Ainsi disparaissent les difficultés qui semblaient s’opposer au théisme, par le fait que l’on associe au principe de Hume, de ne pas transporter l’usage de la raison hors du champ de toute expérience possible, un autre principe entièrement omis par ce philosophe, celui de ne pas considérer le champ de l’expérience possible, comme quelque chose qui se limite soi-même aux yeux de notre raison. La Critique de la raison indique ici la voie moyenne entre le dogmatisme que Hume attaquait, et le scepticisme qu’il voulait introduire ; moyen terme qui diffère d’autres justes milieux que l’on conseille de déterminer pour ainsi dire mécaniquement (un peu de l’un, un peu de l’autre), et par lesquels nul ne connaît le mieux, mais qui peuvent servir à le déterminer suffisamment d’après des principes.

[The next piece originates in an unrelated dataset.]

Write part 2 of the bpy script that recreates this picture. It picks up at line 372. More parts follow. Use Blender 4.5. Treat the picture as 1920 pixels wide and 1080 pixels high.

  1. Je dirai : la causalité de la cause suprême est par rapport au monde ce que la raison humaine est par rapport à son œuvre. En quoi la nature de la chose suprême même me reste inconnue ; je ne compare que son action à moi connue (l’ordre du monde) et sa régularité avec les effets à moi connus de la raison humaine, et j’appelle, en conséquence, la première une raison, sans pour cela entendre par là ce que j’entends dans l’homme par cette expression, ou sans lui attribuer comme propriété quelque chose qui me soit connu d’ailleurs.